Musicals. Rodgers wrote great songs, but hearing them only in concerts wrenches many of them out of their original musical theater context. So six years ago, the Shedd added a big musical production to OFAM, and this year it’s doubling the number so as to include both of Rodgers’ great partners. We’ll get to see and hear the Rodgers & Hammerstein perennial South Pacific (directed by Ron Jessup with live music by the American Symphonia, conducted by James Paul), which OFAM head James Ralph calls “one of the greatest American musical dramas of all time, almost a musical tragedy.” This year’s rediscovery: the original 1937

production of Rodgers & Hart’s Babes in Arms, which OFAM considers superior to Rodgers’ 1959 revision. “Babes in Arms is the quintessential Rodgers & Hart show, and particularly appealing to me because they’ve re-released a very close proximity to the original book and score,” Ralph says. “And it is arguably the best musical comedy score ever created, with a phenomenal number of standards.”

Jazz. Matinees on Aug. 2, 4 and 10 reveal just how resilient Rodgers’ harmonic structures could be; his tunes provided the vehicles for stratospheric flights of improvisatory genius by even modernist jazz giants like Trane, Evans, Miles Davis and so many others. OFAM regulars Ken Peplowski (the clarinet vet taking the jazz adviser reins from legendary New York pianist/arranger Dick Hyman, who’ll also appear), guitarists Howard Alden and the legendary Bucky Pizzarelli and bassist Doug Miller perform.

Talks. OFAM excels at combining historical context with fun performances, keeping the education from being too dry while deepening the musical experience. This year’s free talks look especially fascinating as they offer a glimpse into a genius’s creative process by comparing Rodgers’ work with Hart and with Hammerstein, an examination of what makes his songs great and how they fought racism, plus looks at the exciting beginning and poignant last days of the doomed Hart’s partnership with his longtime colleague.

Film. Though Rodgers and Hart considered their 1931-35 Hollywood sojourn unsatisfying, many of their most memorable songs eventually appeared in films, including adaptations of their Broadway productions. OFAM includes free showings of Flower Drum Song, Pal Joey and more.

Vocal concerts. The Aug. 3 Hart vs. Hammerstein and Aug. 9 Twenties concerts with Ian Whitcomb and ensemble, and Aug. 10 duets show with Brabham, Julie Alsin and Michael Stone, place Rodgers’ songs in the kind of cabaret setting where they flourished after their stage incarnations. Hyman, Peplowski and the engaging singer Maria Jette try a more “classical” setting on Aug. 2.

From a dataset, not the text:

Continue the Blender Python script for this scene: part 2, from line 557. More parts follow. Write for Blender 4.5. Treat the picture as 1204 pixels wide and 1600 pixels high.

The Aug. 1 opening gala and Aug. 11 closer give excellent overviews of OFAM’s characteristically comprehensive survey of Rodgers’ music, much of it written for early musicals now barely remembered in the wake of his later triumphs. The festival also includes performances by students at the Shedd’s music and dance camps and jazz academy, a free public jam and more.

For 16 years, the great strength of OFAM has been how thoughtfully and entertainingly it combines history and performance. It’s rare to find any festival that delves so exhaustively and rewardingly into a single subject yet keeps things swinging enough for casual fans. A key is finding subjects worthy of such depth while offering enough variety to sustain a dozen or more events, and Rodgers’ music certainly qualifies. The Shedd keeps proving that America’s musical legacy is an inexhaustible trove of riches and reaffirms OFAM’s status as Eugene’s most important musical institution.